The city level response to technology is crucial, and typically led by government through councils and innovation departments – internationally, major urban areas are investing heavily in smart city technologies, while internet of things are helping optimise supply chains, reduce traffic congestion and improve services to growing populations of ever more crowded city spaces. Technology plays a crucial role – attendees at last year’s London Fintech week spoke of the Tel Aviv hackathon or the Paris hackathon – mass gatherings of techies to solve problems at the city level. Durban recently held an innovation conference, it is looking to improve its status as a tech-friendly destination and is already home to large dev shops like Derivco. Political uncertainty in the region doesn’t help but Durban council leadership understands the need to facilitate connections between innovators, government and big business with a strong dose of IT education.

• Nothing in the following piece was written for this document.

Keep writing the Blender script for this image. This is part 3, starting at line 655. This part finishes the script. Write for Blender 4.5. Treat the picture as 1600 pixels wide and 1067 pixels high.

its first 100 recruits will tackle the water crisis in the Western Cape

Another favourite south African city, Cape Town has established itself as the go-to destination for techpreneurs and employers looking for IT skills. We took a group of students from wethinkcode to walk the streets and poke our heads in on all the innovators and ask about the cool stuff they are coding over their lattes. A new Data Science Academy in Cape Town opens in January and it has the right idea by getting its first 100 recruits to tackle the regions water crisis – the academy is another BCX funded initiative and it received over 3000 applications, offers free education as well as a stipend. Data Science is certainly the hot new topic in education; Pretoria launched their data science programme a couple of years ago and Wits launches 2 new data science degrees next year.

one city even offered to change its name to Amazon and make Jeff Bezos its mayor

In America the city level response to technology is captured by the frenzy around Amazon’s intention to build a 2nd headquarters and its request for proposals saw over 200 cities respond. Its requirements were quite strict and should guide our thinking about how we position the local environment for technological growth and investment. Amazon said it was looking for a metro area with at least 1 million residents, proximity to an international airport, mass transit, quality higher education, an educated workforce, a business-friendly environment and amenities that give it ‘the potential to attract and retain strong technical talent’.

are we visionary enough, are we sufficiently well organised at the city level?

The upside for the winning city is huge with over 100,000 jobs being created in the chosen city and 5 billion dollars of investment – one city even offered to change its name to Amazon and make Jeff Bezos its mayor. This is the impact on cities that technology is having – would a Johannesburg, Durban, Cape Town or other African metro be able to support an Amazon 2nd or 3rd headquarters? Our cities bid for the international sports games of soccer, the rugby and the Olympics but are we thinking big enough about the real game-changer of technology, are we visionary enough, are we sufficiently well organised at the city level to drive this type of thinking even in 5 years, 10 years, 20 years?”